Bugün gelinen noktada İstanbul’da 1 milyon 120 bin binanın en azından 700 bin tanesinin olası bir depremde hasar alacağı, bunların 70 ila 80 bin tanesinin ise ya çökeceği ya da çok ağır hasar alacağı bilinmekte ise de bilhassa ülkemizin içinde bulunduğu zor ekonomik koşullar altında bu büyük sorunun nasıl ve ne sürede aşılabileceği konusunda toplumda güven oluşturan ve inanılan bir yol haritası oluşturulamamıştır.
Sadece İstanbul’u değil Marmara Bölgesi’ndeki tüm yerleşim birimlerini...
Marmara içerisinde olacak büyük bir deprem sadece İstanbul’u değil Marmara Bölgesi’ndeki hemen hemen tüm yerleşim birimlerini etkileyecektir. Bu tür bir depremin olası etkileri farklı araştırmacılar tarafından ortaya konmuştur.

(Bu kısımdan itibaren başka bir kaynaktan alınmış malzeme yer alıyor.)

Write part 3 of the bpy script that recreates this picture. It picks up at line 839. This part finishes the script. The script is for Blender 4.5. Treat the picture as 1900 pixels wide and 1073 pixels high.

Okan Tüysüz ve Korhan Erturaç tarafından hazırlanan haritanın ortasında siyah ile gösterilen çizgi, kırılması beklenen fayı gösterir. En kötü senaryoda bu fayın 7,5 civarı bir deprem üretmesi bekleniyor. Haritada siyah (Şiddet 10) ve kırmızı (Şiddet 9) ile gösterilen alanlar depremde en büyük sarsıntıyı dolayısı ile de en büyük hasarı yaşaması beklenen yerleri gösteriyor. Turuncu renk bir derece daha zayıf şiddeti ifade eder. Olası depremde en yoğun sarsıntının bu iki renk ile gösterilen alanlarda yaşanacağı öngörülebilir. Sarı, mavi ve yeşil alanlar giderek azalan şiddet dağılımını gösterir. Bu bölgelerde ise çok kötü inşa edilmiş yapılarda orta-zayıf hasar beklenebilir. Haritanın sağında hangi rengin hangi şiddete (büyüklüğe değil) karşılık geldiği gösteriliyor.